Les costumes des acteurs sont, à l’image du film, particulièrement soignés ce qui a permis à Mark Bridges, le costumier du film, de remporter un Oscar pour son travail. Les costumes sont la manifestation de l’intériorité des personnages, ils disent des choses, transmettent des informations cruciales sur Reynolds, Alma et Cyril et participent à leur construction cinématographique. La démarche de Mark Bridges, costumier de Phantom Thread et d’autres films de P.t. Anderson, est, sur ce point, passionnante. Les couleurs et les matières des costumes, douces et soyeuses, révèlent les goûts de Reynolds, ses tendances et l’idée qu’il se fait du féminin. Ainsi, une exigence que s’est imposé Bridges dans son travail a été de toujours s’effacer derrière le personnage principal. Il a dû abandonner ses propres idées et goûts pour véritablement épouser ceux de Reynolds. Ses choix étaient également guidés (voire limités) par la nécessité de toujours s’intégrer à l’univers de la fiction. Par exemple, lors de la scène du défilé, Paul Thomas Anderson souhaitait une collection printemps mais Bridges a senti que des tendances trop printanières, trop extravagantes jureraient avec le style Woodcock, riche et solennel, et la mode anglaise de l’époque. Adieu mousseline de soie et fleurs pastel, le film lui-même exigeait dentelles et lainages.  

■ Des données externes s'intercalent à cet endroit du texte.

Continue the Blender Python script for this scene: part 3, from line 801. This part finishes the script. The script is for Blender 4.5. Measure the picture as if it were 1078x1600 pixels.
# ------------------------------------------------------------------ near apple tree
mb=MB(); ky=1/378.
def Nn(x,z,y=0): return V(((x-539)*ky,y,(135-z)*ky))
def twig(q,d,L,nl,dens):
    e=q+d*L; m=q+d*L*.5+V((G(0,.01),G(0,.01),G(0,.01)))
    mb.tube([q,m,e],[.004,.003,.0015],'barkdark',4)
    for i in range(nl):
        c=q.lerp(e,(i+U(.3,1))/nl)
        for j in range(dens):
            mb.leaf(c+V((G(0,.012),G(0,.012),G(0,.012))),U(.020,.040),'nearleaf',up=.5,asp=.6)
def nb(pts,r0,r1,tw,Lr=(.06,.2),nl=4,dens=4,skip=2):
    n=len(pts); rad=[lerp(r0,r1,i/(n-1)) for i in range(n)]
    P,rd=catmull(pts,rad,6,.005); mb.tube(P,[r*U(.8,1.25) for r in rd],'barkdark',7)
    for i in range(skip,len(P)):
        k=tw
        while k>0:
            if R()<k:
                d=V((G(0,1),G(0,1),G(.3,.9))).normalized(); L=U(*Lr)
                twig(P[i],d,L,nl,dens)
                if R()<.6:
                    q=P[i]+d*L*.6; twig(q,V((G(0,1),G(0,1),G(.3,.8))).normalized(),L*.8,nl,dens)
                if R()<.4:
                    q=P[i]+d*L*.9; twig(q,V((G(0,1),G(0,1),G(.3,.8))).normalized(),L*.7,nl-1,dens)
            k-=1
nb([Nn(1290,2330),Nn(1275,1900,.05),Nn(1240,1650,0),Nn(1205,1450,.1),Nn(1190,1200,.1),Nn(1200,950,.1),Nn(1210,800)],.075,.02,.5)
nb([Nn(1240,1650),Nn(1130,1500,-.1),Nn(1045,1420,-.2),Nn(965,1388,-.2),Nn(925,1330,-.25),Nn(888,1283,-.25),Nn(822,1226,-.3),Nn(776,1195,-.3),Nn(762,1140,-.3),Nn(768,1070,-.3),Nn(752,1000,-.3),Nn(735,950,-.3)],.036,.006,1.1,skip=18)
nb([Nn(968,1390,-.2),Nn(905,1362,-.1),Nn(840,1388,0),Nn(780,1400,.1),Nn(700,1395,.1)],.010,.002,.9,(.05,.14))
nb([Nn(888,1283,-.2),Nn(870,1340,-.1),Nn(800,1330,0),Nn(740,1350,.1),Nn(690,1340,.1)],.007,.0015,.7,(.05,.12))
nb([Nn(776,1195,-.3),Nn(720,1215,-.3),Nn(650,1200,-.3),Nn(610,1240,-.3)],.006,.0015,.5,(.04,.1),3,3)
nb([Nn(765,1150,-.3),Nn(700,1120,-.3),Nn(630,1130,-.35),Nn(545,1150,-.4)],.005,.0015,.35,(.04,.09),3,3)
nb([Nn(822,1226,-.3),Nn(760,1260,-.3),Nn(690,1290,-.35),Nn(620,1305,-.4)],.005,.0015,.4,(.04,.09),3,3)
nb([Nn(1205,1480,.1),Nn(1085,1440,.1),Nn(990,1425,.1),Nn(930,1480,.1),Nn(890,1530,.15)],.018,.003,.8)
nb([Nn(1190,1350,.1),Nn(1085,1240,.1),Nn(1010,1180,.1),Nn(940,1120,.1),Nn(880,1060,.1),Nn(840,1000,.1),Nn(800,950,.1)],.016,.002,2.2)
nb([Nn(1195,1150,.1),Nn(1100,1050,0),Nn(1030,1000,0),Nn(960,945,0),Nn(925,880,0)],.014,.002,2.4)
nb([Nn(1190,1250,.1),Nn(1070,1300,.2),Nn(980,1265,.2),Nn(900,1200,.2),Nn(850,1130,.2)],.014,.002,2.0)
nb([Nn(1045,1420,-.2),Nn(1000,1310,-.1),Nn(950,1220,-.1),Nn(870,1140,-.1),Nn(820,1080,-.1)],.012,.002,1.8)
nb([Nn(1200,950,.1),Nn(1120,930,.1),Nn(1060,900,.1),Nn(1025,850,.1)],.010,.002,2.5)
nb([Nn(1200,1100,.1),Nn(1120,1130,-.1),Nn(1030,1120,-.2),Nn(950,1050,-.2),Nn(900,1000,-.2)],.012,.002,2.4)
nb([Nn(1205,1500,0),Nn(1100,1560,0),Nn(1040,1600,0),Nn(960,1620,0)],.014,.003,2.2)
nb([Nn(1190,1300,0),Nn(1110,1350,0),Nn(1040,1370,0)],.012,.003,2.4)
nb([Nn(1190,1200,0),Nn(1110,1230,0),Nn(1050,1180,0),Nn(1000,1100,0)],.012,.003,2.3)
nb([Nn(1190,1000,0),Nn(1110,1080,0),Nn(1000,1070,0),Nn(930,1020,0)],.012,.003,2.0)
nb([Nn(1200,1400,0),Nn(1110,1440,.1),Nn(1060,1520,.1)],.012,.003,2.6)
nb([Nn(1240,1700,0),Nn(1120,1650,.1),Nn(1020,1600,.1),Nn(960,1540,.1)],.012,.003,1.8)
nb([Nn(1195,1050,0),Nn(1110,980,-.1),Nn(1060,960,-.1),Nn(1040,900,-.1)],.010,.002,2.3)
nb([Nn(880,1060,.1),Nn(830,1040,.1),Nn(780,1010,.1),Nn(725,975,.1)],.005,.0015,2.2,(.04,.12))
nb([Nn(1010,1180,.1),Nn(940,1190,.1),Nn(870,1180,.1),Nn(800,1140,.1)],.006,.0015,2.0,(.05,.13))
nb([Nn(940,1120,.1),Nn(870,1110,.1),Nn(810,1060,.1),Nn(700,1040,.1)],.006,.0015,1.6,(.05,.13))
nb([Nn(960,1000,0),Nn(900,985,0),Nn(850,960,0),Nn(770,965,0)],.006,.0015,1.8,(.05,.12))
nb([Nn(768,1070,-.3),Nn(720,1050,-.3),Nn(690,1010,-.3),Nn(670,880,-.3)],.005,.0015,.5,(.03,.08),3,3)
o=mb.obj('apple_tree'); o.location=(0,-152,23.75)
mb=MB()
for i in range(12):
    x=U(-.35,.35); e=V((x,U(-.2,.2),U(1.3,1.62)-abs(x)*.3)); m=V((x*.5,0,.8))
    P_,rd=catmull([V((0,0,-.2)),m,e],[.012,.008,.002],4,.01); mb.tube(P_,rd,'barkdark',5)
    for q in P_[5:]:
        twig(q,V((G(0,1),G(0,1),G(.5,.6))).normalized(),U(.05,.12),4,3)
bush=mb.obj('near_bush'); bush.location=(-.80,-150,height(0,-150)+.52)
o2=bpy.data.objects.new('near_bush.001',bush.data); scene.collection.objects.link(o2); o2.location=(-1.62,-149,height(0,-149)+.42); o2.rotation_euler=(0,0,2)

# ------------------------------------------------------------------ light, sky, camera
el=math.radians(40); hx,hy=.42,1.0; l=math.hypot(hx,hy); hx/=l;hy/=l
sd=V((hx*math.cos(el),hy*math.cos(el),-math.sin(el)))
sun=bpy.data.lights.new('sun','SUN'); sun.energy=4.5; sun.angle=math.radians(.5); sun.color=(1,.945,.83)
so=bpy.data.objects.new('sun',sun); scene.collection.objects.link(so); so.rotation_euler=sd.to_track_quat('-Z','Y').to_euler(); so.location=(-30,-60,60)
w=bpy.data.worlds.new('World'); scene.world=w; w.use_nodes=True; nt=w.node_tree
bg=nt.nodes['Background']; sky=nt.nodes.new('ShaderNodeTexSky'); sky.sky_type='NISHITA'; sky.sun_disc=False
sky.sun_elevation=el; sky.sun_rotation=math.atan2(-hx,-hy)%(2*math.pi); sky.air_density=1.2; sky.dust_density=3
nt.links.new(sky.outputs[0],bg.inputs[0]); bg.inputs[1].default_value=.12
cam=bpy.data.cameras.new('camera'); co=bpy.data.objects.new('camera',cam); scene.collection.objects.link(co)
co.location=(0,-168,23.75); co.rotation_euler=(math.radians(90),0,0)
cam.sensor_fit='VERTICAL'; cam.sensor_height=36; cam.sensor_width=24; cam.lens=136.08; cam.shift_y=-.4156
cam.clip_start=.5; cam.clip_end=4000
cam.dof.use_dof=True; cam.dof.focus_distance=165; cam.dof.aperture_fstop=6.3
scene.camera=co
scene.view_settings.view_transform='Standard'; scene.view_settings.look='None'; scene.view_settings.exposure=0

Les costumes témoignent également de l’évolution des personnages. Alma a dû troquer rapidement son style provincial pour de la haute couture. Son désir de véritablement rencontrer Reynolds, de le rejoindre dans son monde se manifeste donc par ce changement vestimentaire. Néanmoins, Bridges précise qu’à la fin du film, une robe qu’elle porte fait directement référence à une tenue qu’elle portait plus tôt dans le film. Les costumes transmettent donc subtilement une information essentielle : Alma est parvenue à trouver Reynolds, à changer sa vie et même son art.  

Le soin qu’apporte un réalisateur aux costumes lorsque son film traite de haute couture témoigne d’un effort assidu pour construire un univers beau et cohérent et pour pénétrer les goûts et les obsessions de ses personnages. La mode au cinéma et en particulier ce chef d’œuvre de Paul Thomas Anderson, peut-être le seul réalisateur contemporain qui ne pâlirait pas dans l’ombre de Kubrick à qui il est souvent (et justement) comparé, nous rappellent donc que les choix de mise en scène, cadrage, lumière, focale et costumes, sont autant de points grammaticaux qui participent chacun à l’élaboration d’un véritable langage cinématographique.